UTILITARIANISME
Oleh: Alexander Ivan
Utilitarianisme dibangun atas dasar prinsip kegunaan (principle of utility) dan prinsip kebahagiaan terbesar (the greatest happines principle). Baik Utilitarianisme tindakan maupun Utilitarianisme peraturan menawarkan jalan keluar dalam menghadapi masalah moral dengan memperhitungkan akibat dan kebaikan lebih besar yang dapat dihasilkan. Tulisan ini akan membahas secara singkat pengertian, keunggulan dan kelemahan dari Utilitarianisme.
Kata Kunci: Utilis, Kegunaan, Utilitarianisme Tindakan, Utilitarianisme Peraturan, HAM
Utilitarianisme, Sebuah Paham Etis
Utilitarianisme merupakan suatu paham etis yang berpendapat bahwa yang baik adalah yang berguna, berfaedah, menguntungkan sebanyak mungkin orang. Utilitarianisme, sebagai teori dikemukakan oleh David Hume (1711-1776) dan dirumuskan secara definitif oleh Jeremy Bentham (1748-1832) dan John Stuart Mill (1806-1873). Bentham berpendapat bahwa ada satu prinsip moral yang utama, yakni “Prinsip Utilitas”. Prinsip Utilitas diartikan sebagai properti di setiap objek yang dapat menghasilkan keuntungan, kemanfaatan, kenikmatan dan kebahagiaan atau yang mencegah terjadinya kerusakan, kesakitan, kejahatan atau ketidakbahagiaan.[1]
Murid Bentham, John Stuart Mill membela pemikiran Bentham dengan lebih elegan dan persuasif. Mill berpendapat bahwa aturan pertama moralitas adalah bertindak sedemikian rupa untuk menghasilkan kesejahteraan terbesar, sejauh hal itu dimungkinkan. Oleh karena itu, dalam memutuskan apa yang harus dilakukan setiap orang harus mempertimbangkan macam perilaku manakah yang akan menghasilkan kebahagiaan terbesar untuk semua orang. Moralitas Utilitarian mempunyai gagasan bahwa penganutnya harus memperhatikan kesejahteraan setiap orang secara merata.

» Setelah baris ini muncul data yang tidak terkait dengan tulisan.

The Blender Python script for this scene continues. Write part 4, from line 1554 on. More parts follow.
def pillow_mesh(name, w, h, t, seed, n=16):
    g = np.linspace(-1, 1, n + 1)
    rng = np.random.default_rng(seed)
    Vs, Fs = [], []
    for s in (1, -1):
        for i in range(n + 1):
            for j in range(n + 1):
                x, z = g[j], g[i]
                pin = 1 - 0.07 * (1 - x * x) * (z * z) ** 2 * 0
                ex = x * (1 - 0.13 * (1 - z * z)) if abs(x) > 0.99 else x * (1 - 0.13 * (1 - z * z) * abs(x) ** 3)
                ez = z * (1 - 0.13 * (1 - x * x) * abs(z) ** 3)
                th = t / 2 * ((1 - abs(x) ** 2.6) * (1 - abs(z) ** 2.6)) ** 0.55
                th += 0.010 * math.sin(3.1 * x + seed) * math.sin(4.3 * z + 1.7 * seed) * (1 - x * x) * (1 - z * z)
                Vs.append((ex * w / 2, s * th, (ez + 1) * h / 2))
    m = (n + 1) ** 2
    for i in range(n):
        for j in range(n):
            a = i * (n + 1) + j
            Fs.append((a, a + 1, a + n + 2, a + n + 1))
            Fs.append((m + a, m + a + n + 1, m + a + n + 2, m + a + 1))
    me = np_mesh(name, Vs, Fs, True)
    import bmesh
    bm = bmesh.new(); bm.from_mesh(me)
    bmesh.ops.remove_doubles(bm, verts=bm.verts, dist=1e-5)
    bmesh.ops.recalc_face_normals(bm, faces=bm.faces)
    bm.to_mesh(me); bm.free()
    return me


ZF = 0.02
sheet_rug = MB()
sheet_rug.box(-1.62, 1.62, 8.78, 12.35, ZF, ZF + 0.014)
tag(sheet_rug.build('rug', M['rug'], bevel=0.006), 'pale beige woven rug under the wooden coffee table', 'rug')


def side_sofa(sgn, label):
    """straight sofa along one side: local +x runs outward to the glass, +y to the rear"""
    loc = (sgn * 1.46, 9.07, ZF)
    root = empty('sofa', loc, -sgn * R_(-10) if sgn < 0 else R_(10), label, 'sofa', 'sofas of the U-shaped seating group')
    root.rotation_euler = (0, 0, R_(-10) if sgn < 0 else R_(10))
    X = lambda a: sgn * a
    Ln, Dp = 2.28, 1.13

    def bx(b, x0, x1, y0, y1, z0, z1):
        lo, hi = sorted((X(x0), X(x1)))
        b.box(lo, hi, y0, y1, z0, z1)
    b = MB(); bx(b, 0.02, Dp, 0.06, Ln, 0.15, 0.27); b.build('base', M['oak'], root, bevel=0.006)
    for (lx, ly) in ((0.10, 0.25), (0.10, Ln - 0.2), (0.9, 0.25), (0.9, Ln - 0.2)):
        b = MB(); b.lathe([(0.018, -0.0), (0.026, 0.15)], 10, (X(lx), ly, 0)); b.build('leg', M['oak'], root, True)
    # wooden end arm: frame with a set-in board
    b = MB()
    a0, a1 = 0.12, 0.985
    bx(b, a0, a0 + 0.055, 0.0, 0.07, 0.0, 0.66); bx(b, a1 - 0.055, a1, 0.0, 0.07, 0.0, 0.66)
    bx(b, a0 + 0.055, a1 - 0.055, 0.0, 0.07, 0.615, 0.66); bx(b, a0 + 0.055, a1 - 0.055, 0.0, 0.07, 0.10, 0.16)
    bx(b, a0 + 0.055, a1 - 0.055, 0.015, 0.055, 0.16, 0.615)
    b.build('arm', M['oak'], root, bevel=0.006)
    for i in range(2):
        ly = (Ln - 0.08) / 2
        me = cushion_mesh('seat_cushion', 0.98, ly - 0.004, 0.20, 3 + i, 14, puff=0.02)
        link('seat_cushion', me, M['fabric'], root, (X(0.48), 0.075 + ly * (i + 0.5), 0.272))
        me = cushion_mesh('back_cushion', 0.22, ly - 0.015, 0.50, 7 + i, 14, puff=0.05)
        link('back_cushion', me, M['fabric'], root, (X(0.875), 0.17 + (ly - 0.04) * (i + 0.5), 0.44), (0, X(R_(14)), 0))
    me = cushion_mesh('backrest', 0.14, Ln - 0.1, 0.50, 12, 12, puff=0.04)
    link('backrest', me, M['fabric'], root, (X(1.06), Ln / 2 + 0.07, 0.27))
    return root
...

Seperti yang dikatakan Mill, “kita harus bersikap semaksimal mungkin tidak berpihak, sebagai pengamat yang tanpa pamrih dan baik hati.”
Pertimbangan Utilitarianisme
Pertimbangan-pertimbangan yang ditekankan oleh penganut Utilitarianisme adalah kesejahteraan atau kebahagiaan sebanyak mungkin orang. Prinsip ini menuntun kita agar dapat menentukan pilihan tindakan yang mempunyai konsekuensi yang paling baik bagi setiap orang dalam menghadapi pilihan dari antara tindakan-tindakan alternatif atau kebijakan sosial. Teori ini bersifat teleologis atau konsekuensialis. Kaum ini memandang suatu tindakan itu baik apabila hasil atau konsekuensi dari tindakan itu menghasilkan keuntungan atau kesejahteraan sebanyak mungkin orang. Dengan demikian, maximnya adalah “Bertindaklah sedemikian rupa sehingga akibatnya, mendatangkan keuntungan atau kebahagiaan sebanyak-banyaknya dan bagi sebanyak mungkin orang atau kerugian sesedikit mungkin. Acuan pertimbangan mengikuti kesadaran diri atau pemikiran pribadi atau peraturan.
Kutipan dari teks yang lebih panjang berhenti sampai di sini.